WANTED: A FEW GOOD MEN: With barely a week left before the season finale of Mad Men, we’ve been reassured that the show has been renewed for a third season, though whether series creator Matt Weiner or any of the lead actors will be coming back is still up in the air.
According to a Fox News story, AMC and Lionsgate, the show’s network home and producers respectively, are frantically negotiating to get Weiner on board for season three, which is probably a big part of any deal they’ll have to make with Jon Hamm, John Slattery, or the rest of the show’s cast, none of whom apparently signed up past two seasons of what, back before it hit the air, was probably a neat but iffy-looking project.
“Hamm in particular poses a problem since he's turned into a huge break-out star,” the Fox News story speculates. “If Mad Men ended right now, the 36-year-old actor could go to movies and easily become the next George Clooney.” The latter sounds like a bit of a stretch; though Hamm has ably inhabited the enigma that is Mad Men’s Don Draper – this past Sunday’s episode certainly proved that – and is an undeniable factor in the show’s success, there’s no reason to believe his transition to the big screen is a sure thing.
The Fox News story probably had it right, however, when they stated that renegotiating Hamm’s contract is “going to cost them more than they've probably ever paid for anything.” The same goes for Weiner, though it might be overreacting to imagine that the odds are decent that AMC will come up short and end up sending Lionsgate to talk to another network – such as HBO, for instance, who would “pay just about anything to take it given their disappointing schedule right now.”
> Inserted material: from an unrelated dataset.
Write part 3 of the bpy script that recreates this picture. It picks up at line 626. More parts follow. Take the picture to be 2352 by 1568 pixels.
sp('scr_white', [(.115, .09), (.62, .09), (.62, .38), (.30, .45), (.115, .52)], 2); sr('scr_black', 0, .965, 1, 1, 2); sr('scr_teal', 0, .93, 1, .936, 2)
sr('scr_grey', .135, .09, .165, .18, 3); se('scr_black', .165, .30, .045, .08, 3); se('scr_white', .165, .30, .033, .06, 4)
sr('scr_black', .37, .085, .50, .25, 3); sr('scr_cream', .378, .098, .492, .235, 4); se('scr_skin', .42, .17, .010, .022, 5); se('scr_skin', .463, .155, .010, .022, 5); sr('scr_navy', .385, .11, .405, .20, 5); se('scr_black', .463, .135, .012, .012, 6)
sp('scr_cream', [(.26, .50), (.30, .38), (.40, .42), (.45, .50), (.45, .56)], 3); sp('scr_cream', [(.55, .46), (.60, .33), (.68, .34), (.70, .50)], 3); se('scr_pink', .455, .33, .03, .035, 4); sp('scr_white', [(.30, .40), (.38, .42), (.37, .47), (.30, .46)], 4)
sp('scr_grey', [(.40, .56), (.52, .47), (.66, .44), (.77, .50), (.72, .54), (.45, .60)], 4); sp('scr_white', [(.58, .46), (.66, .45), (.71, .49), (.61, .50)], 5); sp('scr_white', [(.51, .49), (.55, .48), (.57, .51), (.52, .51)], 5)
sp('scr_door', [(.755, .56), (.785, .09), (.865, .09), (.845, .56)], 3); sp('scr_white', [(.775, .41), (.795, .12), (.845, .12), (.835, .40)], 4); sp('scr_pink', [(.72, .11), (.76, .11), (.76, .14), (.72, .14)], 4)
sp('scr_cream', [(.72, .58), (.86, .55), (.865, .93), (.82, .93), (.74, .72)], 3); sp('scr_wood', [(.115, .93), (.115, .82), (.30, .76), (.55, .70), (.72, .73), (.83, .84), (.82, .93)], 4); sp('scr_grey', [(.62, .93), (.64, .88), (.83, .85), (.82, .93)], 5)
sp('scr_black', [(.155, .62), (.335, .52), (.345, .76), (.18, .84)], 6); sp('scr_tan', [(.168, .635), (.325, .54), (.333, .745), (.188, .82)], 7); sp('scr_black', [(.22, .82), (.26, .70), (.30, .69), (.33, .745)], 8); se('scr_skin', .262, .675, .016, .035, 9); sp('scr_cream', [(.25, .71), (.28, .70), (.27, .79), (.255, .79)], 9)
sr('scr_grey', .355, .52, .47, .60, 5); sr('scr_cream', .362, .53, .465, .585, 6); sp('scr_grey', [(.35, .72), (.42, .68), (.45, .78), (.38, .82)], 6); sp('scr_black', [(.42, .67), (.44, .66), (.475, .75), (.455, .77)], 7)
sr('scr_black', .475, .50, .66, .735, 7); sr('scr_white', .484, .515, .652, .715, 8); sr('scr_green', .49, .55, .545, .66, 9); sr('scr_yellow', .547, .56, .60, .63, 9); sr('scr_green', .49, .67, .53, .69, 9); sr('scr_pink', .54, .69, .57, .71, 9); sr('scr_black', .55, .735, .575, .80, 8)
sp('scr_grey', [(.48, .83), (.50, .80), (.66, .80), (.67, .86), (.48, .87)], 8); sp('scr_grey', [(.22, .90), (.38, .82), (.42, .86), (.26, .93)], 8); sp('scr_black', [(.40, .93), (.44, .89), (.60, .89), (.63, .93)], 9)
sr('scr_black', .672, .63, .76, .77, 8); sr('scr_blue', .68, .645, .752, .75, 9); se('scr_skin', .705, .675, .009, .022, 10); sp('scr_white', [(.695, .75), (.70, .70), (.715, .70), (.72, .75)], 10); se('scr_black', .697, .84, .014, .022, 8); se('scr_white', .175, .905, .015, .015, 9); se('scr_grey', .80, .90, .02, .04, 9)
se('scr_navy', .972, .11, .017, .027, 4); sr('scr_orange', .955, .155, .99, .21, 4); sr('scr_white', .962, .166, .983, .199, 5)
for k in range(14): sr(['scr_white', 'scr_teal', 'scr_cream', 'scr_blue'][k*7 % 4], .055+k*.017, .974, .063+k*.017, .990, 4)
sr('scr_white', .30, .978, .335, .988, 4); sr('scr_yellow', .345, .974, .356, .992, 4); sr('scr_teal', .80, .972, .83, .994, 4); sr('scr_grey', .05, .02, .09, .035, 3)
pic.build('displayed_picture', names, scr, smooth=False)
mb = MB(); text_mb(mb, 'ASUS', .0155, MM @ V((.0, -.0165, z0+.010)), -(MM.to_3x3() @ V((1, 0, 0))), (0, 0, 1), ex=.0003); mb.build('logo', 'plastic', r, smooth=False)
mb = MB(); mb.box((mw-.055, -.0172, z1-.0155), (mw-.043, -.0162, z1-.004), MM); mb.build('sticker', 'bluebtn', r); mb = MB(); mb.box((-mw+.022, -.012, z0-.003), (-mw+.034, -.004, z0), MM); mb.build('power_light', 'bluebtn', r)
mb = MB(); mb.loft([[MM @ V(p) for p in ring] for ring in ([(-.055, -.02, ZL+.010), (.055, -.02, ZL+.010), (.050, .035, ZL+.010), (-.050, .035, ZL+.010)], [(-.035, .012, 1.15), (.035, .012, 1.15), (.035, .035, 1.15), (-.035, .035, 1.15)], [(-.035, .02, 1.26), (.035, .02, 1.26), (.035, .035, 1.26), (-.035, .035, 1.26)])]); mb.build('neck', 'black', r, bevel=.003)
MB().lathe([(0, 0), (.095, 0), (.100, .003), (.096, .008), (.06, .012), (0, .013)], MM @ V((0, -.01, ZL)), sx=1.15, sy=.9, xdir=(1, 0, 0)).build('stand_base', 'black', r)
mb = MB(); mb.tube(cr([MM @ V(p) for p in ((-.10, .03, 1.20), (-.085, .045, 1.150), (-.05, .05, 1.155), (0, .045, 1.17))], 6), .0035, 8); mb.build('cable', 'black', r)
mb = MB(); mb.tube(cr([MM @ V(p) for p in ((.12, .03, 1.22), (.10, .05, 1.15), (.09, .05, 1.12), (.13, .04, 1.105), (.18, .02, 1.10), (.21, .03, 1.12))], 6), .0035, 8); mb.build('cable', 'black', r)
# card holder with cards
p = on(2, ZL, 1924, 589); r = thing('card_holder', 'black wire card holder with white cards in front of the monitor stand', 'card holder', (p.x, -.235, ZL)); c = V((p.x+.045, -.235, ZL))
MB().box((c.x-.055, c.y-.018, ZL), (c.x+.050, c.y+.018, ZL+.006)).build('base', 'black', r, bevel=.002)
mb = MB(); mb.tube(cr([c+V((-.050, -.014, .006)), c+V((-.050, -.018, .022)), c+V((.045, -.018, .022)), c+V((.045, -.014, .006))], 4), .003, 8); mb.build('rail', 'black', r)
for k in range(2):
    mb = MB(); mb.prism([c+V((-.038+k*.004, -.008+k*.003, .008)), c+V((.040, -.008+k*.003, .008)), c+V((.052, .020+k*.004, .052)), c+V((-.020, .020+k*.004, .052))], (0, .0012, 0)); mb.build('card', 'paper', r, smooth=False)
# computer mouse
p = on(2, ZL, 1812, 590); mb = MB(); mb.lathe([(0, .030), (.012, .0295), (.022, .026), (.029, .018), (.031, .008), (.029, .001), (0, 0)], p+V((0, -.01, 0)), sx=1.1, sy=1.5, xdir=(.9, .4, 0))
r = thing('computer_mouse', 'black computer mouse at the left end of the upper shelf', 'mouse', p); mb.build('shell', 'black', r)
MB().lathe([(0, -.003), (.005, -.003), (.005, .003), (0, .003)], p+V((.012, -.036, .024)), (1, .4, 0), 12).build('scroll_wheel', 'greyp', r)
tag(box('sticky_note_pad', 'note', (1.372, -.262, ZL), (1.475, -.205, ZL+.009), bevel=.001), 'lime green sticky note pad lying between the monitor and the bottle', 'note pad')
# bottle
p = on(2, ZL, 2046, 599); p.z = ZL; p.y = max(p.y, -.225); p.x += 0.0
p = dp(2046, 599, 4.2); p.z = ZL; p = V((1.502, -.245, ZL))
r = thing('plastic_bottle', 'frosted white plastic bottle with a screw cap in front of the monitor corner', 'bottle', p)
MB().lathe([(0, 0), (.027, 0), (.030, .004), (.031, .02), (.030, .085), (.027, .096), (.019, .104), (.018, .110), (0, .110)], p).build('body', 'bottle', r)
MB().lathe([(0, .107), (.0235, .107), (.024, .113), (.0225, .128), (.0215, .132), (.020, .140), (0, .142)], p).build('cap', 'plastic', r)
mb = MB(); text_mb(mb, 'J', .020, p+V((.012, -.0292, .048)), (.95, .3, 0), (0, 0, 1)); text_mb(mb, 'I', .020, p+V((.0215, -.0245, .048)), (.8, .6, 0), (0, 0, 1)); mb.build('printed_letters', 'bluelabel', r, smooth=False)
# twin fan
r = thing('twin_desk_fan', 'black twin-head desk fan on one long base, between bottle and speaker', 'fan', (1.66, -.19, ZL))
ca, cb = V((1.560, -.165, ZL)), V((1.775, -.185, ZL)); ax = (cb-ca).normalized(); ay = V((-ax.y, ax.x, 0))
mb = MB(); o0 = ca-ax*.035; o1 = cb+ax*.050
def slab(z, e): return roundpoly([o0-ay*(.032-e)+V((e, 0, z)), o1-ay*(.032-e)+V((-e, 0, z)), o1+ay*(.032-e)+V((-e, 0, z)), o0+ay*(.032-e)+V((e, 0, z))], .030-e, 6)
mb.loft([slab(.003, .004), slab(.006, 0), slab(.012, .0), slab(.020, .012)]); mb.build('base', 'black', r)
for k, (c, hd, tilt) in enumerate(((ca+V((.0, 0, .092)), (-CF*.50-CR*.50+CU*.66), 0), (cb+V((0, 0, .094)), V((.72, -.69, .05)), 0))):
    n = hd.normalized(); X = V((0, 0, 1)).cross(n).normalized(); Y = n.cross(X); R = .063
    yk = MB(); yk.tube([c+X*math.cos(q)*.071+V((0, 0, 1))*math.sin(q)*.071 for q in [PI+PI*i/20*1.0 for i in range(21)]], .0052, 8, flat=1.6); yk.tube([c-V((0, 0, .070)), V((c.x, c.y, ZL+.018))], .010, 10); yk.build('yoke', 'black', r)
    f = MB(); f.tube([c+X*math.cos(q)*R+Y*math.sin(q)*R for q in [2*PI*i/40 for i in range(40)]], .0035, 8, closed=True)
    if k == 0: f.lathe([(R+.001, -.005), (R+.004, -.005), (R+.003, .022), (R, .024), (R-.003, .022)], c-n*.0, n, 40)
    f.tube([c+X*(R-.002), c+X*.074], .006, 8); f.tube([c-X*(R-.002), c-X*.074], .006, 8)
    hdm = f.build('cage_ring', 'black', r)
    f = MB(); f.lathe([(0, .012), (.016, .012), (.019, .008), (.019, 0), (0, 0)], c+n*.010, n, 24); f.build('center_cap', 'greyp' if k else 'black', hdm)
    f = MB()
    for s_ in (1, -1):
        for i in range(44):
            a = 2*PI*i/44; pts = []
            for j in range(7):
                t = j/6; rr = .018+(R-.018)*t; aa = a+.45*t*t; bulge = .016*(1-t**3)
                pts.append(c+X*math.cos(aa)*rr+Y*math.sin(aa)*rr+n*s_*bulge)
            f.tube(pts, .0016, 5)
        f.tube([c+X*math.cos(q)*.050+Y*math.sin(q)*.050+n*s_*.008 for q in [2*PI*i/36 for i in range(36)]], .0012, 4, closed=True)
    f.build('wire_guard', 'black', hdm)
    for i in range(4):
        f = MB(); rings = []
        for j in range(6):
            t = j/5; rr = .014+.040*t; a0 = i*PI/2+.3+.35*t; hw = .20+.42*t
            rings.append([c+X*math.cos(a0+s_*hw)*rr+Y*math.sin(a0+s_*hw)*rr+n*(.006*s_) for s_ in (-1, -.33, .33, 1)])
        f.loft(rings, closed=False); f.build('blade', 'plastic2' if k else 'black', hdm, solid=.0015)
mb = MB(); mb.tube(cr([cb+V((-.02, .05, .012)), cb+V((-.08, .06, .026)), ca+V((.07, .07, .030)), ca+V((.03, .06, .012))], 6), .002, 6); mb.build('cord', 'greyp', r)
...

This might be undeniably true, but it just sounds like wishful thinking overall – HBO legendarily turned down the show before Weiner, a writer on HBO’s The Sopranos, took it to AMC, who were looking to get into the drama market. Acquiring Mad Men might give HBO its mojo back, though it might just as easily make the once-untouchable quality cable leader look like it’s been reduced to taking an upstart network’s sloppy seconds. In any case, it’s unlikely that AMC will give up the show that easily, and fall back on Breaking Bad as its marquee title, especially after the money they’ve invested in promoting the show over the summer.
I’ve despaired about the return of Mad Men for a third season before, but its survival has never looked more certain, even despite contingencies such as the (always reliable) greed of agents with the upper hand. Which is why it’s strangest of all for the Fox News piece to insist that the show’s plot lines will be mostly resolved this Sunday, “in case there aren't any more.” Sending all the characters and their ongoing issues to ground isn’t remotely possible at this point, and the idea that everyone involved would walk away from the show at this point suggests an eruption of fickleness and pique that not even Hollywood could manage in any but its most perverse moods.